→ Exercise task: From the first line of the data below, repeat each line exactly until you reach the line with "SC = bpy.context.scene"; include that line too.

→ Data segment:
[start]
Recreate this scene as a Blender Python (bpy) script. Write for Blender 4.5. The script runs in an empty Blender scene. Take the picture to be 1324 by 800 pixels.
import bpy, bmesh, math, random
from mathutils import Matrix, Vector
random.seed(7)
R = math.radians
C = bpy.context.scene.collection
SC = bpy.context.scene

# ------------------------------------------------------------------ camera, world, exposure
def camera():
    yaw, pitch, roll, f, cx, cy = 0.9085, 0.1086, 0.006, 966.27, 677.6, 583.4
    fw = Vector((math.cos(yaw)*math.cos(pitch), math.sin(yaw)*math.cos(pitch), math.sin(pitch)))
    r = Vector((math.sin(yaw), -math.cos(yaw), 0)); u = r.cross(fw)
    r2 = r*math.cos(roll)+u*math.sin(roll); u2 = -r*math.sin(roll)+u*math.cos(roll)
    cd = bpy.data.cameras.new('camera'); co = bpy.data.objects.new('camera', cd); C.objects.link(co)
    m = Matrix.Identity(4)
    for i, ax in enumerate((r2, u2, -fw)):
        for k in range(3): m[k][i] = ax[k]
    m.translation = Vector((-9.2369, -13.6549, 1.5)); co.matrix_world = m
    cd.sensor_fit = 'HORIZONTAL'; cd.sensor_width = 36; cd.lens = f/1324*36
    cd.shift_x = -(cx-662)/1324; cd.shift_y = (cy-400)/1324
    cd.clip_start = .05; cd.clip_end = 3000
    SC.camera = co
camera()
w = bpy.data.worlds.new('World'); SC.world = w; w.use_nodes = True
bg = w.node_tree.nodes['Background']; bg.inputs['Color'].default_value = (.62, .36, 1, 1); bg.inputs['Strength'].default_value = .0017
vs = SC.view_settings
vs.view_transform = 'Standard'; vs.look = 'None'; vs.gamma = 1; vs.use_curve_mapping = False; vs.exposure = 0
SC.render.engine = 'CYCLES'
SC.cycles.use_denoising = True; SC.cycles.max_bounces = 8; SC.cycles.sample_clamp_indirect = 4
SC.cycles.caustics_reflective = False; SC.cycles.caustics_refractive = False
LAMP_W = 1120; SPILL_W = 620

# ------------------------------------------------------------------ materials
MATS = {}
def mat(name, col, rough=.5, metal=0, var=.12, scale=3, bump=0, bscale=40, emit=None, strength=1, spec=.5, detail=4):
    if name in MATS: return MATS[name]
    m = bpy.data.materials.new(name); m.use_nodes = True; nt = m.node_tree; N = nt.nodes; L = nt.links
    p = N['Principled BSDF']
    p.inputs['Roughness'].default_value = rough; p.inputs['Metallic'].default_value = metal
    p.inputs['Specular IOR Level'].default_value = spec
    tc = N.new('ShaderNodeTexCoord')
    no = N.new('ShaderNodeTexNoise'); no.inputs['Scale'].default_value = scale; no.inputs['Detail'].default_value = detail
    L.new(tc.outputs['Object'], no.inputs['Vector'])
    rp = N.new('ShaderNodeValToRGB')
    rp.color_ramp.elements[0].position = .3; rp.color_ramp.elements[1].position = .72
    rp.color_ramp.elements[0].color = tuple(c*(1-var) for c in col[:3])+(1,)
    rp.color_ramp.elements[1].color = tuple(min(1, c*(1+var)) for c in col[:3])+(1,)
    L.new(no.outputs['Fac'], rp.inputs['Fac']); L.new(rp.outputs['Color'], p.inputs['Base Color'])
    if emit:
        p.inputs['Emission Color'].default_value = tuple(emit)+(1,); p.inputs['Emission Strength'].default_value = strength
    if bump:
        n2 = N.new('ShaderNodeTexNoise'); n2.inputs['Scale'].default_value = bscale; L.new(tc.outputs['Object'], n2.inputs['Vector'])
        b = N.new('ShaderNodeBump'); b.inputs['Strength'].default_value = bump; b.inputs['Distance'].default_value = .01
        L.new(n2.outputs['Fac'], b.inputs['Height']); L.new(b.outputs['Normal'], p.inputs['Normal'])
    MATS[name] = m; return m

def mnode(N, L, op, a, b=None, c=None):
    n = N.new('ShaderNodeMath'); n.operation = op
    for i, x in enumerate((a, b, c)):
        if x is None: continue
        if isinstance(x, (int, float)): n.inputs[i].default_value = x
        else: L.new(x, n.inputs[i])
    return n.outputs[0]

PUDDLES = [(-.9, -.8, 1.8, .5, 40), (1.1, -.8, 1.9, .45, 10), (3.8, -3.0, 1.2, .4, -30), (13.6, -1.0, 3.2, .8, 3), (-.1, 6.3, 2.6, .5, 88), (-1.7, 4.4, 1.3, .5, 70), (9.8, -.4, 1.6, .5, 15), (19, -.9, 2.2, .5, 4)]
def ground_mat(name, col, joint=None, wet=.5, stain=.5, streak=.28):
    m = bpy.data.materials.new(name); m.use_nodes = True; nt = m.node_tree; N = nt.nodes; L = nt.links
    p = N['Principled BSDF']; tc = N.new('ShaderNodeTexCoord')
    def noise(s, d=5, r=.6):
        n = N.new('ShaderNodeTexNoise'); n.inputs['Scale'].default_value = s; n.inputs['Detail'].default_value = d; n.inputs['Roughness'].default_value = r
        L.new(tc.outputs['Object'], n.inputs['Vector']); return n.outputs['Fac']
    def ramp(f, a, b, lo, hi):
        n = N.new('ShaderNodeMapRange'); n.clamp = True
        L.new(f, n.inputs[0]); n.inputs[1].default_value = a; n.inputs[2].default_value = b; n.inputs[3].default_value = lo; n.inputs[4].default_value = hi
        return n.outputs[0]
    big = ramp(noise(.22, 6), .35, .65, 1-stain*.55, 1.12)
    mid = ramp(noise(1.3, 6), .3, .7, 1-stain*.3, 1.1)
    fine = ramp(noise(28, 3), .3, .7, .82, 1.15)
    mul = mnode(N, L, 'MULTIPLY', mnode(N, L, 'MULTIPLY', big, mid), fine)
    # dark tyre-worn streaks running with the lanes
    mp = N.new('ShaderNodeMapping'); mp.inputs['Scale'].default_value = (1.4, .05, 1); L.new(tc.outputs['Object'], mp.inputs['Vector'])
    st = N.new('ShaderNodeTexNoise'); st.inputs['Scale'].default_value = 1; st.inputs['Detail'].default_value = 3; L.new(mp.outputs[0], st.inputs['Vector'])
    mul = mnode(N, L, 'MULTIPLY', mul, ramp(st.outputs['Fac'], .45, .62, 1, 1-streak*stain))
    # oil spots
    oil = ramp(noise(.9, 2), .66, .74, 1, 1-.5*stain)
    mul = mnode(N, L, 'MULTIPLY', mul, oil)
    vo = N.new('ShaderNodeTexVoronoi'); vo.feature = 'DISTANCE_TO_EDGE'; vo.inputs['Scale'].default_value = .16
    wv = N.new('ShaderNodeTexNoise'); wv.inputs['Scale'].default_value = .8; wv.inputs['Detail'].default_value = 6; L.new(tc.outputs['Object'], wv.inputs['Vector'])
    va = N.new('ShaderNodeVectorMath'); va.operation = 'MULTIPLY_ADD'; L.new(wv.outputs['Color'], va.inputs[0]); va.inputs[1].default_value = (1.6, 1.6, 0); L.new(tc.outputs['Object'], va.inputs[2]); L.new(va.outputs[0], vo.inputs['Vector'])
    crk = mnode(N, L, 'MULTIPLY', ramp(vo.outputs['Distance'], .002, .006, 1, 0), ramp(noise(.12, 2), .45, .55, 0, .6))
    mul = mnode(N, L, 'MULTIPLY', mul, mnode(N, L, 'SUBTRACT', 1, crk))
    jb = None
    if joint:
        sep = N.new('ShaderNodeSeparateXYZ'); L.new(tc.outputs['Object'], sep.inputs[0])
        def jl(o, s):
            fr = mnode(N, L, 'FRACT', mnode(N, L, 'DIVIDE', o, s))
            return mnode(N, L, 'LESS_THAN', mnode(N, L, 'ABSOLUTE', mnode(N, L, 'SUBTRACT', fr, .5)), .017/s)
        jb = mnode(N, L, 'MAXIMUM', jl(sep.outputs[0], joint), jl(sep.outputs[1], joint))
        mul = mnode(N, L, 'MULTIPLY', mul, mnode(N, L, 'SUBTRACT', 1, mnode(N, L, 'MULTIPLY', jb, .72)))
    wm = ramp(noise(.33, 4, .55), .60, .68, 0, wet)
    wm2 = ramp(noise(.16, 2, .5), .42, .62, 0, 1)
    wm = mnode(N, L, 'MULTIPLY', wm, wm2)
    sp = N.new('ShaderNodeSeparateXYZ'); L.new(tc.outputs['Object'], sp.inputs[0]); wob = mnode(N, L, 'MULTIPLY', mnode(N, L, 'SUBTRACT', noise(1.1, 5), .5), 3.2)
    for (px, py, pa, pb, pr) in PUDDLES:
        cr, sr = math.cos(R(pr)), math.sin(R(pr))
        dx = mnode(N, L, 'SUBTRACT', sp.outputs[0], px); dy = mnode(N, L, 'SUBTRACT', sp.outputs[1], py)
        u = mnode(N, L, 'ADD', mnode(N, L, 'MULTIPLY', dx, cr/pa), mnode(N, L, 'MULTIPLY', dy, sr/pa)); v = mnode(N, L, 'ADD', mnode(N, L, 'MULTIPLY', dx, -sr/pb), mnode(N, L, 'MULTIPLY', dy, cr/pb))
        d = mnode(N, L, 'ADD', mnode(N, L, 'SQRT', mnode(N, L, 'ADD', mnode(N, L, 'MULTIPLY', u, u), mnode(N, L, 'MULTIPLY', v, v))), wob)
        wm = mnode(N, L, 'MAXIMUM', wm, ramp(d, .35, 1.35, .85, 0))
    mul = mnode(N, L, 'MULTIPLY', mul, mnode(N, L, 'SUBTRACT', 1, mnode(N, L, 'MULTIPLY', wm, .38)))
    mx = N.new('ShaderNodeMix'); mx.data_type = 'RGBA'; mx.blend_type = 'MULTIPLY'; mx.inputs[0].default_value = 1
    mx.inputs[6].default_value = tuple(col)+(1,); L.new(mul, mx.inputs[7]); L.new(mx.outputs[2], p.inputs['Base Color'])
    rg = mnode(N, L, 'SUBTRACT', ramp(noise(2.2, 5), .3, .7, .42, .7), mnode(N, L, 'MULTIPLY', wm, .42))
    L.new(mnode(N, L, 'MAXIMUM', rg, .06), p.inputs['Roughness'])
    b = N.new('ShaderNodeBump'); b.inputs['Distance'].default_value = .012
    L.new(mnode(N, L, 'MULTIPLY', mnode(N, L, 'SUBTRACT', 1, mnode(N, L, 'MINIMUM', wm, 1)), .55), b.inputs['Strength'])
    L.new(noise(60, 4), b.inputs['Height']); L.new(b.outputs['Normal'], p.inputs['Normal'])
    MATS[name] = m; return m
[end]
→ Result of the task:
Recreate this scene as a Blender Python (bpy) script. Write for Blender 4.5. The script runs in an empty Blender scene. Take the picture to be 1324 by 800 pixels.
import bpy, bmesh, math, random
from mathutils import Matrix, Vector
random.seed(7)
R = math.radians
C = bpy.context.scene.collection
SC = bpy.context.scene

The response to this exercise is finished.